Font usage and development is dependent, in part, on history. Font progress is often a matter of evolution, rather than revolution. People are “used” to font styles and rebel if a shift is too great.
Or perhaps even if that change at first seems not too great at all. The sans serif font Future was introduced in 1927 by Paul Renner, a famous name to font addicts. An equally famous designer, Mathew Carter, introduced the font Verdana for Microsoft in 1996. Verdana, which you may have used, was meant to be a sans serif font, like Futura, but honed for small sizes on computer screens. Futura has been an institution for signage and books for over 80 years.

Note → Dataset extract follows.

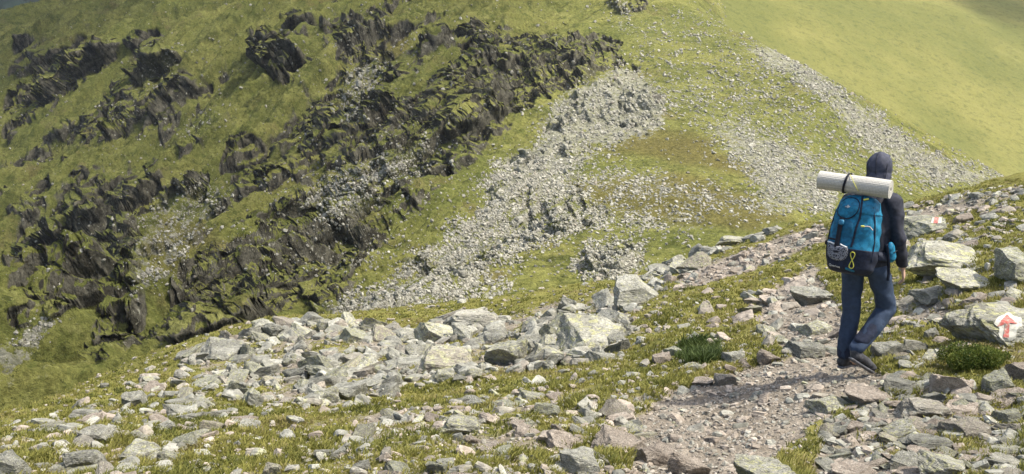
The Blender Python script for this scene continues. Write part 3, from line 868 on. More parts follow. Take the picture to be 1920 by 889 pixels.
for c in cand:
    px, u, v, loc, nor, flat, warm, area = c
    if hikerbox(u, v + px * .2): continue
    dep = loc.y * CP - loc.z * SP
    w = px * dep / F_PX / 2
    isw = rr.random() < warm
    if len(made) < n_ind:
        k = int(rr.integers(6, 14)) if px < 75 else int(rr.integers(0, 6))
        mat = M_BROWN if isw else (M_DARKROCK, M_ROCK, M_LICHEN, M_ROCK)[int(rr.integers(0, 4))]
        o = bpy.data.objects.new('rock', big_mesh(k, mat)); link(o)
        tl = 0.45 if area == 'rock pile' else 0.16
        q = Vector((0, 0, 1)).rotation_difference(nor.lerp(Vector((0, 0, 1)), .4))
        o.rotation_euler = (q.to_matrix() @ rot_zyx(rr.uniform(0, 6.28), rr.normal(0, tl), rr.normal(0, tl))).to_euler()
        fl = flat * rr.uniform(.7, 1.25)
        o.scale = (w, w * rr.uniform(.55, .95), w * fl)
        o.location = loc + Vector((0, 0, w * fl * (-.08 if area != 'rock pile' else .16)))
        tone = {M_BROWN: 'brownish', M_DARKROCK: 'dark grey', M_ROCK: 'grey', M_LICHEN: 'pale lichened'}[mat]
        made.append((o, px, u, v, tone, 'flat' if fl < .38 else 'blocky', area))
    else:
        small.append((loc, nor, w, flat, isw, px))
# every one gets a label of its own: what it looks like and where from the nearest notable thing
DIRS = {'l': 'left of', 'r': 'right of', 'u': 'beyond', 'd': 'in front of'}
SHORT = {0:'arrow boulder',1:'yellow lichened boulder',2:'trail mark slab',6:'brown wedge boulder',7:'upright speckled boulder',9:'stone by the raised boot',
 12:'slab by the knees',14:'pale slab left of the boots',15:'slab below the wedge',18:'large bottom slab',22:'big pile boulder',23:'great tilted slab',24:'leaning pale boulder',
 25:'sharp tilted block',27:'dark mass of rock',28:'white stone by the tuft',30:'white gravel edge stone',32:'big bottom boulder',33:'broad pinkish boulder',35:'path mouth boulder',
 36:'yellow lichened flat slab',39:'lone spotted stone',40:'broad lower left boulder',44:'pointed boulder at the left',46:'skyline bank slab',48:'white upright stone',50:'pile\'s left shoulder boulder',51:'jagged front boulder',37:'lower middle spotted stone'}
marks = [(LAND[k][0], LAND[k][1], s) for k, s in SHORT.items() if k < len(LAND)]
keys = {}
for rec in made:
    o, px, u, v, tone, shp, area = rec
    mu, mv, ms = min(marks, key=lambda m: (m[0] - u) ** 2 + (1.6 * (m[1] - v)) ** 2)
    du, dv = u - mu, v - mv
    dr = ('l' if du < 0 else 'r') if abs(du) > 1.3 * abs(dv) else ('u' if dv < 0 else 'd')
    keys.setdefault((SIZE(px), tone, shp, DIRS[dr], ms), []).append((du * du + 2.5 * dv * dv, o))
ORD = ['nearest', 'second nearest', 'third nearest', 'fourth nearest', 'fifth nearest', 'sixth nearest', 'seventh nearest', 'eighth nearest', 'ninth nearest', 'tenth nearest', 'farthest']
for (sz, tone, shp, dr, ms), L in keys.items():
    L.sort(key=lambda t: t[0])
    for i, (_, o) in enumerate(L):
        base = f'{sz} {tone} {shp} rock {dr} the {ms}'
        lab = base if len(L) == 1 else f'{ORD[min(i, 10)]} {base}'
        tag(o, lab, 'rock', 'loose rocks on the near ridge')
# the rest, past three hundred
sm_shapes = [rock_shape(2, 300 + k, planes=7) for k in range(12)]
def emit_small(rows, name, mat, rr, shapes, tilt=.3, sink=.1):
    p = np.array([[*r[0]] for r in rows]); nn = np.array([[*r[1]] for r in rows])
    w = np.array([r[2] for r in rows]); fl = np.array([r[3] for r in rows]) * rr.uniform(.7, 1.3, len(rows))
    sc = np.stack([w, w * rr.uniform(.55, .95, len(w)), w * fl], -1)
    p = p.copy(); p[:, 2] += w * fl * sink
    return merged(name, shapes, p, rand_rots(len(w), tilt, rr, nn), sc, mat, rr)
o = emit_small([s for s in small if not s[4]], 'small_rocks', M_ROCK, rr, sm_shapes)
tag(o, 'small grey stones scattered over turf and rock pile', 'stones', kind='stuff')
o = emit_small([s for s in small if s[4]], 'brown_stones', M_BROWN, rr, sm_shapes)
tag(o, 'small brown stones scattered over path and turf', 'stones', kind='stuff')

# pebbles and gravel
def pix_scatter(n, gate, smin, smax, obj, rr, vlo=340, vhi=915, ulo=-60, uhi=1980, maxd=45):
    rows = []
    U_ = rr.uniform(ulo, uhi, n); V_ = rr.uniform(vlo, vhi, n)
    g = gate(U_, V_)
    keep = rr.random(n) < g
    for u, v in zip(U_[keep], V_[keep]):
        loc, nor = cast(obj, u, v)
        if loc is None or loc.y > maxd: continue
        rows.append((loc, nor, (loc.y * CP - loc.z * SP) / F_PX / 2 * smin * (smax / smin) ** (rr.random() ** 2.2), .6, False))
    return rows
peb_shapes = [rock_shape(1, 400 + k, planes=5) for k in range(10)]
grav_shapes = [rock_shape(1, 500 + k, planes=3, lo=.45, hi=.8) for k in range(8)]
gp = lambda u, v: look(m_path, u + 12 * fbm(u / 40, v / 20, 2, 5), v)
o = emit_small(pix_scatter(52000, lambda u, v: np.clip(gp(u, v) * 1.0, 0, 1), 3.5, 12, ground, rr), 'gravel', M_GRAVEL, rr, grav_shapes)
tag(o, 'loose pinkish brown gravel covering the path', 'gravel', kind='stuff')
o = emit_small(pix_scatter(9000, lambda u, v: np.clip(gp(u, v) * .35 + .12, 0, 1), 7, 20, ground, rr), 'pebbles', M_ROCK, rr, peb_shapes)
tag(o, 'grey pebbles strewn between the grass', 'pebbles', kind='stuff')

# ---- scree on the slopes opposite
def far_scatter(n, gate, smin, smax, vlo, vhi, ulo=-40, uhi=1960):
    U_ = rr.uniform(ulo, uhi, n); V_ = rr.uniform(vlo, vhi, n)
    keep = rr.random(n) < gate(U_, V_) * np.where(U_ < 560, .6, 1.0)
    rows = []
    for u, v in zip(U_[keep], V_[keep]):
        loc, nor = cast(slope, u, v)
        if loc is None: continue
        rows.append((loc, nor, rr.uniform(smin, smax) * 1.0 if False else smin * (smax / smin) ** (rr.random() ** 2.0) * min(1.2, max(.5, (loc.y / 210) ** .7)), .6, False))
    return rows
def gs(u, v):
    wu = u + 48 * fbm(u / 60, v / 40, 4, 81); wv = v + 30 * fbm(u / 60, v / 40, 4, 82)
    return np.clip(look(m_scree, wu, wv) * (0.55 + 0.9 * fbm(u / 25, v / 12, 3, 85)) * np.clip(.75 + 1.3 * fbm(np.where(u > 1230, u * .84 + v * .54, u * .84 - v * .54) / 110, np.where(u > 1230, v * .84 - u * .54, v * .84 + u * .54) / 15, 3, 87), 0, 1.6) + 0.012 * (v < 520) + 0.05 * (v < 560) * sstep(.15, .6, fbm(u / 120, v / 70, 3, 83)), 0, 1)
o = emit_small(far_scatter(360000, gs, .10, .5, 0, 650) + far_scatter(150000, lambda u, v: gs(u, v) * .9, .10, .42, 300, 640, 480, 1250) + far_scatter(45000, lambda u, v: gs(u, v), .10, .40, 40, 420, 1300, 1920), 'scree', M_FARROCK, rr, grav_shapes, .4, .25)
tag(o, 'pale scree and loose blocks strewn down the slopes opposite', 'scree', kind='stuff')
o = emit_small(far_scatter(2600, lambda u, v: np.clip(gs(u, v) - .3, 0, 1), .5, 1.4, 0, 600), 'scree_blocks', M_FARROCK, rr, sm_shapes, .5, .2)
tag(o, 'larger pale blocks lying among the scree', 'scree', kind='stuff')

# ---- crags: each outcrop is one jagged mass of upright fins
CR_LAB = {
 'ridge': 'long dark cliff band just left of the crest, above the pale scree cone',
 'middle': 'tall dark cliff left of and below the long cliff band near the crest',
 'upper': 'narrow dark crag upslope and left of the tall middle cliff',
 'cave': 'dark hollow looking crag alone on the left slope below the upper crags',
 'small': 'small dark crag alone in the upper left grass slope',
 'corner': 'shadowed grey crag near the upper left corner',
 'big': 'largest crag of the left slope, broken dark faces with pale streaks',
 'wedge': 'single dark wedge of rock standing on the grass at the lower left',
 'lower': 'broad broken cliff falling to the valley left of the near ridge',
 'streak': 'streaky crag with pale rubble near the top, left of centre',
 'streak2': 'small dark crag left of the streaky crag near the top',
 'knob': 'small dark knob standing above the long cliff band',
 'top': 'dark rock outcrop on the crest at the top edge',
 'outcrop': 'grey rocky knoll rising from the lower scree',
 'outcrop2': 'small rough knoll just beyond the rock pile',
 'gully': 'dark fractured rocks lining the gully beside the lower scree',
 'low_left': 'low dark crag at the left edge above the valley',
 'tiny': 'small ragged crag between the hollow crag and the largest crag',
}
for nm, o in crag_objs.items(): tag(o, CR_LAB[nm], 'crag', 'crags on the slope opposite', 'thing')
bpy.data.objects.remove(slope)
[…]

In 2009, Ikea switched from using Futura to Verdana in its print catalog. Their reason was to have uniformity in print and web media. The change was simply one sans serif font for another. Yet, there was a storm of resentment in the design community, one that made the pages of The New York Times. While fonts are supposed to be oblivious on the page, they inspire true passion.
You’re reading this blog now and the font is Calibri. In 2002, designer Lucas de Groot was contacted by an intermediary saying that a “big corporation” wanted a new sans serif font for their computer software products. How many “big corporations” are there in software land?
The client, of course, was Microsoft. De Groot’s lovely creation Calibri replaced Times New Roman as the default font in Microsoft Word. It replaced Arial as the default font in Excel and PowerPoint. Calibri is now the most widely used font in the world. You probably did not know that, but you also probably have seen hundreds or thousands of documents and web pages using it. Calibri has become part of the landscape of our lives and our times. When change finally comes, and it will, you just might hear about it.